More Dabbling with File Compression Types

calendar Posted on December 15, 2007   comments No Comments

Compression Continuing my research into a fast and effective compression option for large files (see part 1), I’ve stumbled over some surprising numbers. My hope is this stuff will help me at a later date when I revisit this topic — and hopefully it’ll help someone else too. Since I’m a sharer, here is where I am at so far.
(Note: tables and numbers ahead — you’ve been warned!)

The first file I compress tends to be around 380 - 400 MB. Not huge, but big enough to warrant some compression before copying down our VPN between the office and the data center.

There are more variables involved than seem readily apparent. 7-zip not only supports multiple compression types, but for each type there can be multiple compression levels. And that seems to be where I’ve gone awry in the past…

Without further ado, let’s look at some of the timings, shall we?

Compression Method Compression Flag Compressed Size Time to Compress
ZIP 9 (max) 52 M 12 - 13 minutes
BZIP2* 9 (max) 45 M 3 minutes
7Z default (5) 31.9 M 1:40 (MI:SS)
ZIP default (5) 56 M 1:05

*bzip2 w/ crypto appears to not work with my key.

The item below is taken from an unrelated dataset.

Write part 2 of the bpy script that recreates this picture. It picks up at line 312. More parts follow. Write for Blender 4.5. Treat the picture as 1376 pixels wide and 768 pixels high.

You see those numbers fall? For the last year or so I’ve been running it as the first row in that table — max compression and ZIP compression type. Right away, I saw that I could speed things up just by turning off max compression. It doesn’t seem to be buying me a whole lot. No bang for that buck.

Second, I changed to the 7z compression type. That’s the bolded row — nice improvement over the previous two rows, eh? Zip type and default compression is even a bit faster, but the resulting file size isn’t as good.

I want to point out that just changing from max compression to default compression with the ZIP type nets an enormous time savings at just a 4 MB cost. I found that very interesting for some geeky reason.

But maybe I should use max compression with 7z type? I tried it that next:

7Z 9 (max) 29.3 M 2:40 (MI:SS)

An extra minute to save a bit over 2 MB? Doesn’t hardly seem worth it (or does it?).

Next, I wondered what the payoff would be on the other file I’m working with. It tends to be around 5.7 GB. That’s taking this compression stuff to a new level! Much more of a pain in the butt to test with too, I might add. But I can infer some timings from looking at past runs and I tried 7z default (bottom row) just for grins:

Compression Method Compression Flag Compressed Size Time to Compress
ZIP 9 (max) 732.5 3:15 (HH:MI)
BZIP2* 9 (max) 585 M 32 minutes
7Z default (5) 443.6 M 25 minutes
7Z 9 (max) 394 M 43 minutes

*bzip2 w/ crypto appears to not work with my key.

Again, the first row is what I’d been running until this week. I can’t help but ask myself why the hell I didn’t look at this sooner!

Look at that final row — there’s where I want to be for the big file. 18 more minutes and 50 MB smaller. Also, two and a half hours faster than before! Excellent.

So… At first bzip2 looked like my answer. Fast and smaller archives, but upon further review those archives seemed to be corrupted when I tried to use my long passkey. Now I’m onboard with the 7z compression type, definitely appears to be a winner — and gives more speed and the smallest archives.